New domain name system could draw threat to trademarks

New domain name system could draw threat to trademarks
James Davis of Arent Fox LLP spoke about the new domain name system in Toronto recently.

A new system to create domain names and registries is about to be launched in January that could trigger trademark infringement concerns for large companies.
Right now there are about two dozen generic top-level domain names in existence, with dot-com and dot-org among the more common. In January 2012, the Internet Corporation for Assigned Names and Numbers — the body that manages the Internet’s address system — will start accepting applications for new gTLDs.

“The new gTLDs means an almost unlimited expansion of the current system,” explained James Davis of Washington, D.C.- based Arent Fox LLP, speaking as part of The Legal and Practical Guide to Protecting Your Brand on the Web and in Social Media program at the Osgoode Professional Development session in Toronto on Sept. 26.

The new gTLD system will be launched Jan. 12, 2012 when applications will be accepted by the Internet Corporation for Assigned Names and Numbers until April 12, 2012. The evaluation process will then take place in the summer and fall with results announced Nov. 12, 2012.

Proponents of the new gTLD system say it’s coming at a time when more domain name options are needed — that every word in the dictionary and every string of words has already been registered in the dot-com realm, and companies who want to register domain names are finding it difficult to find them.

The new gTLDs can take different forms. Some will be generic words, which could be a type of product such as dot-shoes or dot-travel, while some companies are looking to register their own brands and consolidating their online presence under their own brand name. There could also be community or geographic gTLDs such as dot-Toronto or dot-nyc.

It is expected the expansion will create new opportunities for cybersquatters and criminals, which will put a burden on companies and brand owners to enforce their trademarks and do a lot more online monitoring than they are now.

“What’s happening is we’re opening up a lot of new real estate, and any time you open up a lot of real estate you start to attract the ne’er-do-wells and scammers that try and play off your mark to confuse consumers and profit from it. There are going to be all these new gTLDs to monitor to make sure people aren’t creating domain names and web sites that are playing off your brands,” cautioned Davis.

Unlike in the past where individuals would register a simple domain name, the difference with the new gTLDs is that companies or organizations will be applying to create, operate, and run a new registry and assume the responsibilities that come with that.

“You’re not just registering a domain name that you can one day let lapse — there are commitments you make if you want to do this,” said Davis. “There is an enforcement aspect to this — you will have to enforce your trademarks in this new real estate which means monitoring and finding out which applications are being filed and whether there are perspective problems.”
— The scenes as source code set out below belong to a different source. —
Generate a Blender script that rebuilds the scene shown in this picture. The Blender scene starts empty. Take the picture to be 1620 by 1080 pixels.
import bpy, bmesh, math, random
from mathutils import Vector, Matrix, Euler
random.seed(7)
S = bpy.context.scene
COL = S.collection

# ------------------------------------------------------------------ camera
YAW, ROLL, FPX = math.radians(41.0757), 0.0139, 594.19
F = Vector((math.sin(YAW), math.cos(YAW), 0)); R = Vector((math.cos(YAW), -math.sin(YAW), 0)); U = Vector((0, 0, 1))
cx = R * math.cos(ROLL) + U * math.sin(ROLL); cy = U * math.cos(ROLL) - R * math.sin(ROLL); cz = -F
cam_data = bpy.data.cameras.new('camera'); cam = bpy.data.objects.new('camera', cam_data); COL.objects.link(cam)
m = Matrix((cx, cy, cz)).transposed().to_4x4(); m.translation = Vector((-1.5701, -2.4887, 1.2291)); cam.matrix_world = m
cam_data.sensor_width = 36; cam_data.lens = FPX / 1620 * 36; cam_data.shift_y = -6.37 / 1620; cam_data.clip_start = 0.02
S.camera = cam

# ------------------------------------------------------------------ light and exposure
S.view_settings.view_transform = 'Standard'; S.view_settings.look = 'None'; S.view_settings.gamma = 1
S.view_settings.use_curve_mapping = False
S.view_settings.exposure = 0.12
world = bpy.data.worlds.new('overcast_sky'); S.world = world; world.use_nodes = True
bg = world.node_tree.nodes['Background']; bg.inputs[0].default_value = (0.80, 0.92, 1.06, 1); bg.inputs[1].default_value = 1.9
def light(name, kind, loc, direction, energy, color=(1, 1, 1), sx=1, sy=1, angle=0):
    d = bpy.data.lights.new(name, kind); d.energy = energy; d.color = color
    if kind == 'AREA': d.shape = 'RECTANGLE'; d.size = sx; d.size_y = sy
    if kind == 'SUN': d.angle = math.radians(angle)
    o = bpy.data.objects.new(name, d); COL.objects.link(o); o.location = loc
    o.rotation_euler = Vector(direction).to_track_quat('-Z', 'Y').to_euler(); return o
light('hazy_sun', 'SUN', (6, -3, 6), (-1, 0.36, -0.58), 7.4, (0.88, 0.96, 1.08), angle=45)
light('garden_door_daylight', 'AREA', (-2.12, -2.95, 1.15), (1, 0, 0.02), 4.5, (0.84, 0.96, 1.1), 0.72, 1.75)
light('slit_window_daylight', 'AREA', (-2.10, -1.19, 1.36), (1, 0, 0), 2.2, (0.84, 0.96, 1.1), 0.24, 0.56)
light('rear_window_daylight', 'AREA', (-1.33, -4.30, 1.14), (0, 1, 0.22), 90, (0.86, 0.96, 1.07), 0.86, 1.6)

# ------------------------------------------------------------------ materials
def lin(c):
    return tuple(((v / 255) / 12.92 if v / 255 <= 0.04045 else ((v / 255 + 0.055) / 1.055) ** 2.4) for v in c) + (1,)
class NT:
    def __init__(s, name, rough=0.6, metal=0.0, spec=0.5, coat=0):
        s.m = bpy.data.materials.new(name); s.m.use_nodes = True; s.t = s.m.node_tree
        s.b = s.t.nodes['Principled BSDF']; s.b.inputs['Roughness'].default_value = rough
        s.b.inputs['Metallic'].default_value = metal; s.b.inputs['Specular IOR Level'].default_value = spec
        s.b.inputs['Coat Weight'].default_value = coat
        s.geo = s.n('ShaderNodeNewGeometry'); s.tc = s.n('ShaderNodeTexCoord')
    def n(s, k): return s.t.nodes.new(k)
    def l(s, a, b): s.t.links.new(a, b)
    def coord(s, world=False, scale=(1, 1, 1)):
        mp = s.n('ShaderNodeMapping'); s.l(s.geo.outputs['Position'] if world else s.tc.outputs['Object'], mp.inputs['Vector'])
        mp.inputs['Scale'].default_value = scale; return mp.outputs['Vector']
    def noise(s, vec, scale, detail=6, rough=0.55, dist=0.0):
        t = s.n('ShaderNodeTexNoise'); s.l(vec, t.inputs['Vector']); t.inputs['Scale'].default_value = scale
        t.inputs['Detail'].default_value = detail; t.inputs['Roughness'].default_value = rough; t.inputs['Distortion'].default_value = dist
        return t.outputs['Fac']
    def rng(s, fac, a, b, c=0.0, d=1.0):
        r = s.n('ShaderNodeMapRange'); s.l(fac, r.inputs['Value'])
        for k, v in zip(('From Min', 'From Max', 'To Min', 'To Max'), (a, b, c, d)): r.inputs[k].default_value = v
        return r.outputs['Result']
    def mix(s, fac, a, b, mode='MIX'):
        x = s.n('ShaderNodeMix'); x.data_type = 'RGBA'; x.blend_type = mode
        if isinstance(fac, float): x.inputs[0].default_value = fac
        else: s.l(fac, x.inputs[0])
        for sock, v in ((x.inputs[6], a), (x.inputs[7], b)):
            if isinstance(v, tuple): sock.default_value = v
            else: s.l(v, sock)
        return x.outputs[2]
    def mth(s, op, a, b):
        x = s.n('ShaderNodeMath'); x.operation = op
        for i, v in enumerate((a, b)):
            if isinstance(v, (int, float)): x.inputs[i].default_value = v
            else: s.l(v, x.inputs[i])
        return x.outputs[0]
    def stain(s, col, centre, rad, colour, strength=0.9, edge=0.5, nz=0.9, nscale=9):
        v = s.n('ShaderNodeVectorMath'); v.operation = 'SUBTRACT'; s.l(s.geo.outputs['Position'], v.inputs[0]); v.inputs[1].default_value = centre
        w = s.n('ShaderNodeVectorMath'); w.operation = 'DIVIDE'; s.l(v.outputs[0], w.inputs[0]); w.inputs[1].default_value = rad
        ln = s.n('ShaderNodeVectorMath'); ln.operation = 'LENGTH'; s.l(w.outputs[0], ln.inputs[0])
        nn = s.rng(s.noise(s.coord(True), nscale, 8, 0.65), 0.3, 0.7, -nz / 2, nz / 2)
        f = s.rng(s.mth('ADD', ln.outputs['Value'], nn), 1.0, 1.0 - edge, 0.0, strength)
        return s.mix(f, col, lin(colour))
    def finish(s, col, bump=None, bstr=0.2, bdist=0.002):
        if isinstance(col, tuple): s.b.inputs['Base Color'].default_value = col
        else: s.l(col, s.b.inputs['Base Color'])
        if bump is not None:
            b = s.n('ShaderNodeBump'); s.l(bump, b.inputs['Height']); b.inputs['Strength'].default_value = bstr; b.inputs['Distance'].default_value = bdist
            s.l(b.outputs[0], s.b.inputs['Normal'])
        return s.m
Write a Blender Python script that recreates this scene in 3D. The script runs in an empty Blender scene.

So how did all of this come about? When ICANN was created in 1998, the generic top-level domain space was limited to eight gTLDs. In 2000 and 2004, additional gTLDs were introduced to expand that number to 22. In 2008, ICANN voted to permit an unlimited number of gTLDs. Under the new system, anyone can apply for a domain and, subject to ICANN approval, administer the new gTLD.

Acquiring new gTLDs will be limited to larger companies due to the cost and commitment required, said Davis.  Any established public or private organization can file an application for a new gTLD. Individuals are not allowed to do so.

Criminal and financial background checks will be conducted on applicants to make sure they have the financial wherewithal to operate these systems.  The detailed web-based application will be time-consuming to fill out.

“The last thing ICANN wants is for criminals and people who are ill-prepared to create these new gTLDs and then flounder, or create an environment where scammers or phishers can show up,” said Davis.

The application fee is US$185,000 for a 10-year contract. There is also a $25,000 annual fee and a charge of 25 cents per domain name after 50,000 have been registered. There will also be additional costs for maintenance to keep the registry running and monitor for potential abuse.

All new gTLD registries are also required to interface with the Trademark Clearinghouse, which has been approved by ICANN. The Trademark Clearinghouse will serve as a repository for information to be authenticated, stored, and disseminated relating to the rights of trademark owners.

“It authenticates and validates trademarks and it also sends information to all the registries and makes sure there is communication between the registries and those who register with Trademark Clearinghouse,” said Davis.

ICANN has implemented some policies and mechanisms brand owners should take advantage of to mitigate the risks. The Trademark Clearinghouse is one of them. It is a system by which trademark owners can record their trademarks in one location. They are then sent out to the different registries to get information on what is happening.

“It’s a quickly-evolving process and no one knows particularly what the top-level domain names will work out to be. I think we’re going to be faced with some interesting times as things progress in the next five to 10 years,” said John McKeown of Cassels Brock & Blackwell LLP, who also spoke at the session.

Davis said some companies he talks to plan to play the waiting game, but they could lose out.

“A lot of my clients have decided they don’t want to jump in right now but wait for the second round,” said Davis. “That’s not a bad strategy, but a competitor could get the domain name before you. Also, the second round has not been scheduled yet — [it] may be five years later or longer than you wanted to wait.”